(Exercise) Set down each line from the one containing "Generate a Blender" to the one containing "scene.camera = cam", inclusive, exactly as written and with nothing further.
** begin **
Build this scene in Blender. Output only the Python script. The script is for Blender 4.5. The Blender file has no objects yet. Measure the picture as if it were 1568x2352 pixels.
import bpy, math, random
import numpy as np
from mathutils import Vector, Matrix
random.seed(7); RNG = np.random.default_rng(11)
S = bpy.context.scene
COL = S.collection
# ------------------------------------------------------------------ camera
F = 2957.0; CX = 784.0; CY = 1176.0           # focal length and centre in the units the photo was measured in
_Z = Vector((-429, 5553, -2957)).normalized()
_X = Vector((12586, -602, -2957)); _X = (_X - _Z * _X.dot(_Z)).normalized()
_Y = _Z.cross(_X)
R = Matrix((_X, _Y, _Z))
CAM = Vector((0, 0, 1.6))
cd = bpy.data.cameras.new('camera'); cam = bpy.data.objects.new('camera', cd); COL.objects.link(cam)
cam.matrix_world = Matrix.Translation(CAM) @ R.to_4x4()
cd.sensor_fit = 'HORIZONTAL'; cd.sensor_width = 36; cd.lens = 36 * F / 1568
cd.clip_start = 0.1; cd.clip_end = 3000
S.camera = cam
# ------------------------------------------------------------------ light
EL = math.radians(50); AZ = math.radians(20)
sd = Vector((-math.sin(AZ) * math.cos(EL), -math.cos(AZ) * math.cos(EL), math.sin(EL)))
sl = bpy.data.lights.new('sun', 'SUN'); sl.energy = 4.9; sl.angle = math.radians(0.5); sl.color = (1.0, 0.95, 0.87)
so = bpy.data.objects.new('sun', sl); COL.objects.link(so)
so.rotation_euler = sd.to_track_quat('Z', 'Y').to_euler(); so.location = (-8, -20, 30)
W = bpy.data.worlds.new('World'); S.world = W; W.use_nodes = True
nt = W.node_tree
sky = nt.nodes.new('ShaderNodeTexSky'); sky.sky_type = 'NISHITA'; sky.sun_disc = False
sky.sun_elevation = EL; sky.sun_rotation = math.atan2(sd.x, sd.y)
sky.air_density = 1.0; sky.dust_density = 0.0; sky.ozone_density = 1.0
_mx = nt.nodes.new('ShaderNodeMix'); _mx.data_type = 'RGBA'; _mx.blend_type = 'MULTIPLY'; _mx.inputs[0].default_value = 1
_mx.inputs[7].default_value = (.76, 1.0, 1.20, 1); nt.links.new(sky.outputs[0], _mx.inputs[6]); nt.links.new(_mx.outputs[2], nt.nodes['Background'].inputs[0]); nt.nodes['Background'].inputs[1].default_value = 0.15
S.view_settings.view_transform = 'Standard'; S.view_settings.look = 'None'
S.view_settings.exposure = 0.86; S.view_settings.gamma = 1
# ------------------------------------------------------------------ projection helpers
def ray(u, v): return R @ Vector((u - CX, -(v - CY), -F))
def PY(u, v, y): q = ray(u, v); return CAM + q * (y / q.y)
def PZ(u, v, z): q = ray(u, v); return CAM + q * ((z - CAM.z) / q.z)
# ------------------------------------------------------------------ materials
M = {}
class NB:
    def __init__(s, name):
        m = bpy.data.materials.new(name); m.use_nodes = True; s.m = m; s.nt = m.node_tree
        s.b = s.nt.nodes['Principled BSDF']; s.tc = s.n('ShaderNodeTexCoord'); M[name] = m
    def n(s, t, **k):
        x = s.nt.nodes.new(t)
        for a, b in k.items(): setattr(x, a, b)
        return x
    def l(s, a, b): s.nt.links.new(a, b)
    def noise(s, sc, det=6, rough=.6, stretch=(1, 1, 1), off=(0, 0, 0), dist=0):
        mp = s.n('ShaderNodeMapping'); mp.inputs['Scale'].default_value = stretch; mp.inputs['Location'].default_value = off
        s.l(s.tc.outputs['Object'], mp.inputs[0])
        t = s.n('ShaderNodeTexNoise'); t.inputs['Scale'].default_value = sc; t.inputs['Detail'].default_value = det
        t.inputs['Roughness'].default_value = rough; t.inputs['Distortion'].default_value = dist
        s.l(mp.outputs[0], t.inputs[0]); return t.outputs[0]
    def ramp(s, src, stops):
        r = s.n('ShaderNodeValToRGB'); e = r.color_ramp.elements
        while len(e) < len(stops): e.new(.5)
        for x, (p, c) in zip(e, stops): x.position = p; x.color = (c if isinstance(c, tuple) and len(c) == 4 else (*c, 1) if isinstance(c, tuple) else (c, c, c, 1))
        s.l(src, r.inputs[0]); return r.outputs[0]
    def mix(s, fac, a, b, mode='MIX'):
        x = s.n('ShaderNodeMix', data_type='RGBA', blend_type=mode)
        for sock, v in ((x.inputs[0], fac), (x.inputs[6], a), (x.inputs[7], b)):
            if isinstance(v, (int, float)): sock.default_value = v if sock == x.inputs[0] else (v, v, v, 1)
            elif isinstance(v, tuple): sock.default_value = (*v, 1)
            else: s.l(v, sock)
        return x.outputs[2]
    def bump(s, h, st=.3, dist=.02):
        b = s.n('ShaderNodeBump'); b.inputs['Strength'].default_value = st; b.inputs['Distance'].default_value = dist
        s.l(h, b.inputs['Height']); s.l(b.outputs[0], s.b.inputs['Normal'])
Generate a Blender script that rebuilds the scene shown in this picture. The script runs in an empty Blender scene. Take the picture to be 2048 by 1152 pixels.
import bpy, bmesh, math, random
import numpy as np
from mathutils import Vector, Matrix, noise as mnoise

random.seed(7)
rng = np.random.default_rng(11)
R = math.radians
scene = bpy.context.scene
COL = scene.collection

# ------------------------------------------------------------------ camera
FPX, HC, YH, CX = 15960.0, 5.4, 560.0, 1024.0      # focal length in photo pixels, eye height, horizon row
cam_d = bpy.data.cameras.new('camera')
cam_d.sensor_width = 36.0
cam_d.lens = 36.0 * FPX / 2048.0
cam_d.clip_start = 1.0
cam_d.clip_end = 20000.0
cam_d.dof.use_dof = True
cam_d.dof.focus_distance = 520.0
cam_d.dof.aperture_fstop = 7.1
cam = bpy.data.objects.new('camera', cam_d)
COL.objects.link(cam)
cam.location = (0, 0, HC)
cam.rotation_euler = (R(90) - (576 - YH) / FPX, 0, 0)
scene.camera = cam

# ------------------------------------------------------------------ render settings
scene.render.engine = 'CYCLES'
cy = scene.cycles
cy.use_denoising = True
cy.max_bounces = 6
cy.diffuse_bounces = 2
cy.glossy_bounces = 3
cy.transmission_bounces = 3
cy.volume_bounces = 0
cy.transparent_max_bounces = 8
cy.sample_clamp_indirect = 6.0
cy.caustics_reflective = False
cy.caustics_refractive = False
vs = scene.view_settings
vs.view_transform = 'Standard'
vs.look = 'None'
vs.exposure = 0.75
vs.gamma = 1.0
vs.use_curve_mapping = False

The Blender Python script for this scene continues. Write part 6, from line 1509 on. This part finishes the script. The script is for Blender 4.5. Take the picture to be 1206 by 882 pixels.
** end **
(Output of the exercise)
Generate a Blender script that rebuilds the scene shown in this picture. The script runs in an empty Blender scene. Take the picture to be 2048 by 1152 pixels.
import bpy, bmesh, math, random
import numpy as np
from mathutils import Vector, Matrix, noise as mnoise

random.seed(7)
rng = np.random.default_rng(11)
R = math.radians
scene = bpy.context.scene
COL = scene.collection

# ------------------------------------------------------------------ camera
FPX, HC, YH, CX = 15960.0, 5.4, 560.0, 1024.0      # focal length in photo pixels, eye height, horizon row
cam_d = bpy.data.cameras.new('camera')
cam_d.sensor_width = 36.0
cam_d.lens = 36.0 * FPX / 2048.0
cam_d.clip_start = 1.0
cam_d.clip_end = 20000.0
cam_d.dof.use_dof = True
cam_d.dof.focus_distance = 520.0
cam_d.dof.aperture_fstop = 7.1
cam = bpy.data.objects.new('camera', cam_d)
COL.objects.link(cam)
cam.location = (0, 0, HC)
cam.rotation_euler = (R(90) - (576 - YH) / FPX, 0, 0)
scene.camera = cam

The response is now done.